Although the broader trend remains bearish, momentum indicators are beginning to paint a different picture.
With the Relative Strength Index (RSI) moving into oversold territory, focus has now shifted to whether Cardano can stabilise and even recover.
SecondFi exploit and the recovery plan
Investor sentiment took a hit after the SecondFi wallet exploit resulted in the theft of approximately 16 million ADA, valued at roughly $2.4 million at the time of the attack.
Following a forensic investigation, SecondFi said it identified the root cause of the incident as a deterministic nonce derivation flaw within its wallet signing implementation.
According to the company's findings, the vulnerability allowed attackers to reconstruct private keys using publicly available blockchain data, leading to the compromise of affected wallets.
The attack unfolded in three automated waves, with two distinct threat actors directly draining 16 million ADA from 374 wallet addresses.
However, forensics show the total footprint of vulnerable accounts actually reached 3,072.
To prevent further theft, SecondFi executed a rapid emergency containment sweep during the fourth wave, successfully rescuing and isolating roughly 129 million ADA in a secure third-party custodian vault before hackers could exploit the remaining addresses.

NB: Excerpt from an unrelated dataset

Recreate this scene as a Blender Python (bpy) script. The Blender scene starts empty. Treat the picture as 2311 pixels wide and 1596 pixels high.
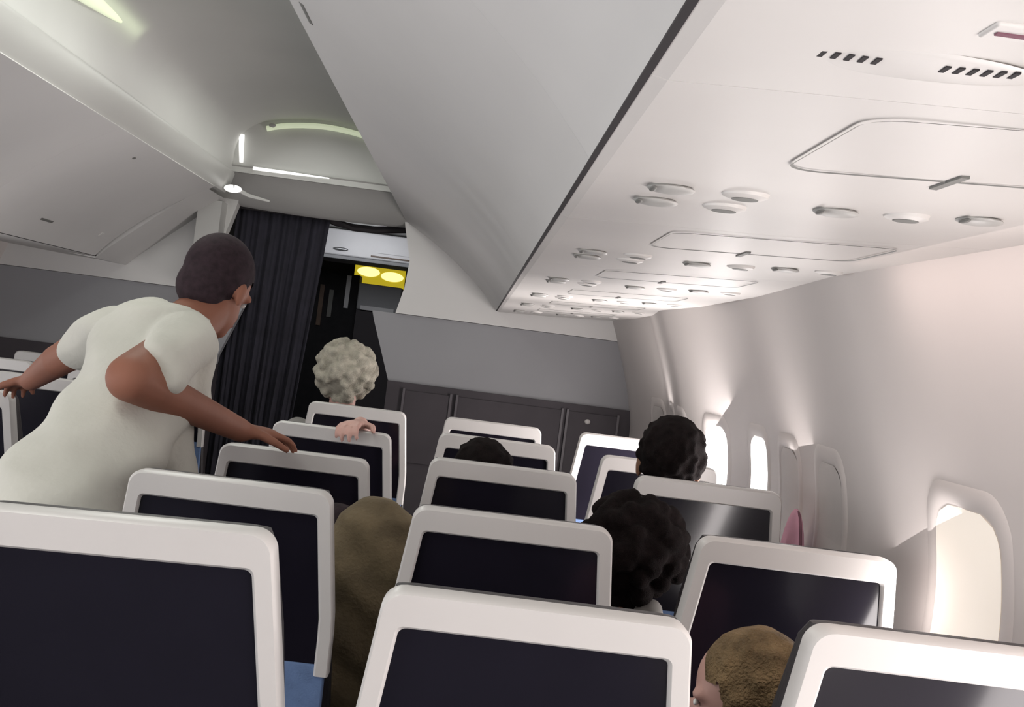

SecondFi has since outlined a recovery roadmap, completing a final balance snapshot on June 26 and expecting to spend about one week building its recovery mechanism before conducting another week of security testing.
If those tests are completed successfully, reimbursements to affected users are expected to begin roughly two weeks after the snapshot.

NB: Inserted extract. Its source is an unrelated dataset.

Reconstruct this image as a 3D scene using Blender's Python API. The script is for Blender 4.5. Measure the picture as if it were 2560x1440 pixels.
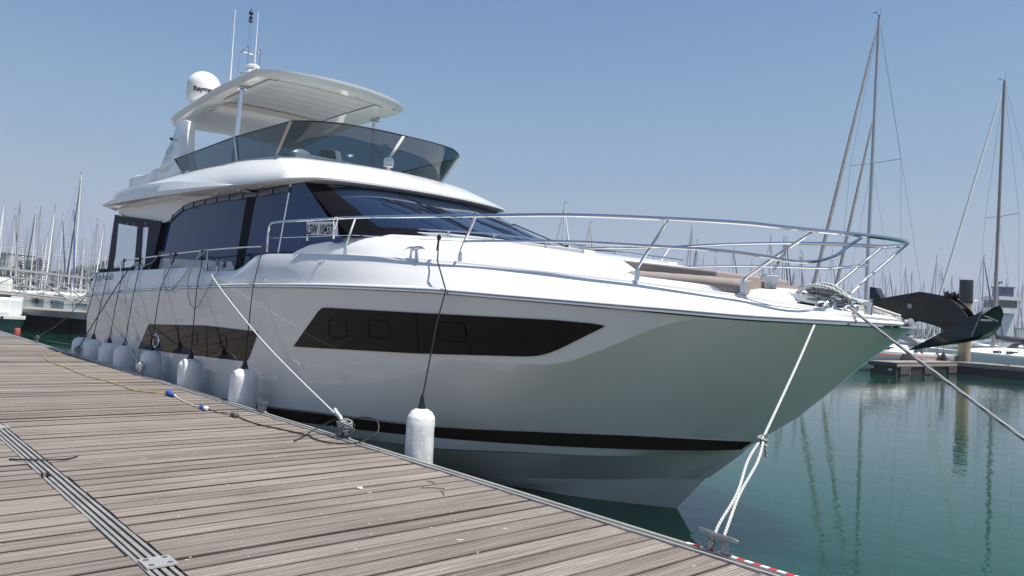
import bpy, bmesh, math, random
from mathutils import Vector, Matrix, noise
random.seed(7)
PI = math.pi
SC = bpy.context.scene
COL = SC.collection
for o in list(bpy.data.objects): bpy.data.objects.remove(o)

# ---------------------------------------------------------------- camera
cam = bpy.data.cameras.new("camera"); co = bpy.data.objects.new("camera", cam); COL.objects.link(co)
co.matrix_world = Matrix(((0.66806, -0.01163, 0.74401, 0), (0.74211, -0.06285, -0.66733, 0),
                          (0.05452, 0.99796, -0.03336, 2.1), (0, 0, 0, 1)))
cam.sensor_width = 36; cam.lens = 36 * 1920 / 2560.
cam.clip_start = 0.05; cam.clip_end = 4000
SC.camera = co

# ---------------------------------------------------------------- sky, sun, exposure
SUN_EL, SUN_AZ = math.radians(67), math.radians(26)      # azimuth counted from +X (the bow) towards +Y (port)
w = bpy.data.worlds.new("World"); SC.world = w; w.use_nodes = True
nt = w.node_tree; nt.nodes.clear()
wo = nt.nodes.new('ShaderNodeOutputWorld'); bg = nt.nodes.new('ShaderNodeBackground')
sky = nt.nodes.new('ShaderNodeTexSky'); sky.sky_type = 'NISHITA'; sky.sun_disc = False
sky.sun_elevation = SUN_EL; sky.sun_rotation = PI / 2 - SUN_AZ
sky.air_density = 1.0; sky.dust_density = 0.3; sky.ozone_density = 5.0; sky.altitude = 0
# summer haze: compress the sky's own brightness and tint towards the horizon
v1 = nt.nodes.new('ShaderNodeVectorMath'); v1.operation = 'SCALE'; v1.inputs['Scale'].default_value = .11
cv = nt.nodes.new('ShaderNodeRGBCurve'); v2 = nt.nodes.new('ShaderNodeVectorMath'); v2.operation = 'SCALE'; v2.inputs['Scale'].default_value = 1 / .11
for ch, pts in ((0, ((0, .02), (.13, .185), (.20, .285), (.37, .405), (.6, .44), (1, .70))), (1, ((0, .02), (.23, .300), (.33, .405), (.55, .485), (.66, .48), (1, .72))), (2, ((0, .02), (.434, .515), (.54, .585), (.69, .61), (1, .80)))):
    c_ = cv.mapping.curves[ch]; c_.points[0].location = pts[0]; c_.points[1].location = pts[-1]
    for p in pts[1:-1]: c_.points.new(*p)
cv.mapping.extend = 'EXTRAPOLATED'; cv.mapping.update()
nt.links.new(sky.outputs[0], v1.inputs[0]); nt.links.new(v1.outputs[0], cv.inputs['Color']); nt.links.new(cv.outputs[0], v2.inputs[0]); nt.links.new(v2.outputs[0], bg.inputs[0]); nt.links.new(bg.outputs[0], wo.inputs[0])
bg.inputs[1].default_value = 0.075
sl = bpy.data.lights.new("sun", 'SUN'); so = bpy.data.objects.new("sun", sl); COL.objects.link(so)
sl.energy = 4.5; sl.angle = math.radians(0.5); sl.color = (1.0, 0.955, 0.88)
sd = Vector((math.cos(SUN_EL) * math.cos(SUN_AZ), math.cos(SUN_EL) * math.sin(SUN_AZ), math.sin(SUN_EL)))
so.rotation_euler = sd.to_track_quat('Z', 'Y').to_euler()
SC.view_settings.view_transform = 'Standard'; SC.view_settings.look = 'None'
SC.view_settings.exposure = 0.55; SC.view_settings.gamma = 1
SC.cycles.max_bounces = 10; SC.cycles.transparent_max_bounces = 24
SC.cycles.glossy_bounces = 5; SC.cycles.diffuse_bounces = 4

# ---------------------------------------------------------------- helpers
class MB:
    def __init__(s): s.v = []; s.f = []
    def add(s, vs, fs):
        n = len(s.v); s.v += [tuple(p) for p in vs]; s.f += [tuple(i + n for i in f) for f in fs]; return s
    def box(s, c, d, rz=0, M=None):
        x, y, z = [k / 2 for k in d]
        vs = [Vector((sx * x, sy * y, sz * z)) for sz in (-1, 1) for sy in (-1, 1) for sx in (-1, 1)]
        R = M if M is not None else Matrix.Rotation(rz, 3, 'Z')
        vs = [R @ v + Vector(c) for v in vs]
        return s.add(vs, [(0, 2, 3, 1), (4, 5, 7, 6), (0, 1, 5, 4), (2, 6, 7, 3), (0, 4, 6, 2), (1, 3, 7, 5)])
    def tube(s, path, r, n=8, closed=False, caps=True):
        P = [Vector(p) for p in path]; m = len(P); rr = r if isinstance(r, (list, tuple)) else [r] * m
        T = []
        for i in range(m):
            a = P[(i - 1) % m] if (closed or i > 0) else P[i]; b = P[(i + 1) % m] if (closed or i < m - 1) else P[i]
            t = b - a; T.append(t.normalized() if t.length > 1e-9 else Vector((0, 0, 1)))
        u = T[0].orthogonal().normalized(); vs = []; fs = []
        for i in range(m):
            u = (u - T[i] * u.dot(T[i])); u = u.normalized() if u.length > 1e-6 else T[i].orthogonal().normalized()
            v = T[i].cross(u)
            for k in range(n):
                a = 2 * PI * k / n; vs.append(P[i] + (u * math.cos(a) + v * math.sin(a)) * rr[i])
        for i in range(m if closed else m - 1):
            j = (i + 1) % m
            for k in range(n):
                l = (k + 1) % n; fs.append((i * n + k, i * n + l, j * n + l, j * n + k))
        if caps and not closed:
            fs.append(tuple(range(n - 1, -1, -1))); fs.append(tuple((m - 1) * n + k for k in range(n)))
        return s.add(vs, fs)
    def loft(s, rows, flip=False, close=False):
        n = len(rows[0]); vs = [p for r in rows for p in r]; fs = []
        for i in range(len(rows) - 1 + (1 if close else 0)):
            j = (i + 1) % len(rows)
            for k in range(n - 1):
                q = (i * n + k, i * n + k + 1, j * n + k + 1, j * n + k)
                fs.append(q[::-1] if flip else q)
        return s.add(vs, fs)
    def lathe(s, c, prof, n=16, M=None):
        vs = []; fs = []
        for r, z in prof:
            for k in range(n):
                p = Vector((r * math.cos(2 * PI * k / n), r * math.sin(2 * PI * k / n), z))
                if M is not None: p = M @ p
                vs.append(p + Vector(c))
        for i in range(len(prof) - 1):
            for k in range(n):
                l = (k + 1) % n; fs.append((i * n + k, i * n + l, (i + 1) * n + l, (i + 1) * n + k))
        fs.append(tuple(range(n - 1, -1, -1))); fs.append(tuple((len(prof) - 1) * n + k for k in range(n)))
        return s.add(vs, fs)
    def slab(s, poly, off):            # a planar-ish polygon given a thickness vector
        n = len(poly); o = Vector(off); a = [Vector(p) for p in poly]; b = [p + o for p in a]
        fs = [tuple(range(n)), tuple(range(2 * n - 1, n - 1, -1))]
        for k in range(n):
            l = (k + 1) % n; fs.append((k, k + n, l + n, l))
        return s.add(a + b, fs)
    def build(s, name, mat, parent=None, smooth=35, label=None, bevel=0, merge=True):
        me = bpy.data.meshes.new(name); me.from_pydata(s.v, [], s.f); me.update()
        bm = bmesh.new(); bm.from_mesh(me)
        if merge: bmesh.ops.remove_doubles(bm, verts=bm.verts, dist=1e-4)
        bmesh.ops.recalc_face_normals(bm, faces=bm.faces)
        if bevel:
            es = [e for e in bm.edges if len(e.link_faces) == 2 and e.calc_face_angle(0) > 0.6]
            bmesh.ops.bevel(bm, geom=es, offset=bevel, segments=2, profile=0.5, affect='EDGES')
        bm.to_mesh(me); bm.free()
        if smooth:
            me.polygons.foreach_set('use_smooth', [True] * len(me.polygons)); me.set_sharp_from_angle(angle=math.radians(smooth))
        if mat is not None:
            for m_ in (mat if isinstance(mat, (list, tuple)) else [mat]): me.materials.append(m_)
        o = bpy.data.objects.new(name, me); COL.objects.link(o)
        if parent is not None: o.parent = parent
        if label: o['label'] = label
        return o
def empty(name, loc=(0, 0, 0), rz=0):
    o = bpy.data.objects.new(name, None); COL.objects.link(o); o.location = loc; o.rotation_euler = (0, 0, rz); o.empty_display_size = .2
    return o
def tag(o, label=None, cat=None, group=None, kind=None):
    if label: o['label'] = label
    if cat: o['category'] = cat
    if group: o['group'] = group
    if kind: o['kind'] = kind
    return o
def copy_tree(o, parent=None):
    c = o.copy(); COL.objects.link(c); c.parent = parent
    for ch in list(o.children): copy_tree(ch, c)
    return c
def interp(tab, x):
    t = sorted(tab)
    if x <= t[0][0]: return t[0][1]
    if x >= t[-1][0]: return t[-1][1]
    for (a, fa), (b, fb) in zip(t, t[1:]):
        if a <= x <= b: return fa + (fb - fa) * (x - a) / (b - a)
def sm(tab, x):                        # smooth (Catmull-Rom like, monotone limited) interpolation
    t = sorted(tab); n = len(t)
    if x <= t[0][0]: return t[0][1]
    if x >= t[-1][0]: return t[-1][1]
    d = [(t[i + 1][1] - t[i][1]) / (t[i + 1][0] - t[i][0]) for i in range(n - 1)]
    def m(i):
        if i == 0: return d[0]
        if i == n - 1: return d[-1]
        if d[i - 1] * d[i] <= 0: return 0
        return 2 * d[i - 1] * d[i] / (d[i - 1] + d[i])
    for i in range(n - 1):
        if t[i][0] <= x <= t[i + 1][0]:
            h = t[i + 1][0] - t[i][0]; u = (x - t[i][0]) / h
            return ((2*u**3-3*u*u+1)*t[i][1] + (u**3-2*u*u+u)*h*m(i) + (-2*u**3+3*u*u)*t[i+1][1] + (u**3-u*u)*h*m(i+1))
def curvepts(pts, k=4):                # Catmull-Rom through 3-D points
    P = [Vector(p) for p in pts]; out = []
    for i in range(len(P) - 1):
        a = P[max(i - 1, 0)]; b = P[i]; c = P[i + 1]; d = P[min(i + 2, len(P) - 1)]
        for j in range(k):
            t = j / k
            out.append(0.5 * ((2 * b) + (c - a) * t + (2 * a - 5 * b + 4 * c - d) * t * t + (3 * b - 3 * c + d - a) * t ** 3))
    out.append(P[-1]); return out
def text_obj(name, s, size, origin, ux, uy, mat, parent=None, thick=0.002, align='LEFT', shear=0, bold=0.0):
    cu = bpy.data.curves.new('t', 'FONT'); cu.body = s; cu.size = 1; cu.align_x = align; cu.extrude = 0; cu.shear = shear; cu.offset = bold
    to = bpy.data.objects.new('t', cu); COL.objects.link(to); bpy.context.view_layer.update()
    me = bpy.data.meshes.new_from_object(to); bpy.data.objects.remove(to)
    X = Vector(ux).normalized(); Y = Vector(uy).normalized(); N = X.cross(Y)
    mb = MB(); vs = [Vector(origin) + X * v.co.x * size[0] + Y * v.co.y * size[1] + N * thick for v in me.vertices]
    mb.add(vs, [tuple(p.vertices) for p in me.polygons])
    return mb.build(name, mat, parent, smooth=0, merge=False)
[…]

The incident also prompted fresh security guidance for users.
SecondFi advised affected customers not to sign transactions from compromised addresses and instead create entirely new wallets with fresh recovery phrases while waiting for official recovery instructions.
Importantly, the exploit targeted wallet software rather than the Cardano network itself.
The issue stemmed from cryptographic implementation inside the wallet, not from a weakness in Cardano's blockchain protocol.
RSI oversold as ADA approaches key support
While the SecondFi exploit created additional uncertainty, price action suggests traders are increasingly focused on technical levels.
Across most technical indicators, technical analysis currently shows a bearish short-term bias.
Cardano (ADA) is trading below its 10-day, 20-day, 50-day, 100-day and 200-day exponential moving averages (EMAs), a sign that the broader trend is still pointing lower.
Momentum indicators, however, tell a more balanced story.
The 14-day RSI stands at 30.26 coming from 28.28, placing ADA just above oversold territory.
But on the weekly timeframe, the RSI is 28.14, deep into the oversold region.
These RSI readings indicate that selling pressure has become stretched, although they do not confirm that a trend reversal has already begun.
The Moving Average Convergence Divergence (MACD) has begun turning positive, suggesting bearish momentum is fading even as price remains below major resistance levels.
Meanwhile, derivatives positioning continues to reflect cautious sentiment.
The long-to-short ratio is approximately 0.72, indicating that short positions still outnumber long positions.
Funding rates have also remained slightly negative, showing that bearish traders continue to dominate perpetual futures markets.
Despite that, on-chain data has shown increased activity from larger investors, with sizeable spot-market purchases suggesting that some whales have been accumulating ADA during the recent decline.
The Cardano price is approaching an important technical zone.
The immediate support level sits at $0.1387, close to the recent 24-hour low of $0.1418. A decisive move below that support could expose ADA to additional downside.
On the upside, the first major resistance stands at $0.1739.
A daily close above that level would strengthen the case for a broader recovery and could shift attention toward the next resistance at $0.1895.
Those levels broadly align with the recent trading range, where ADA has fluctuated between $0.1397 and $0.1627 over the past week.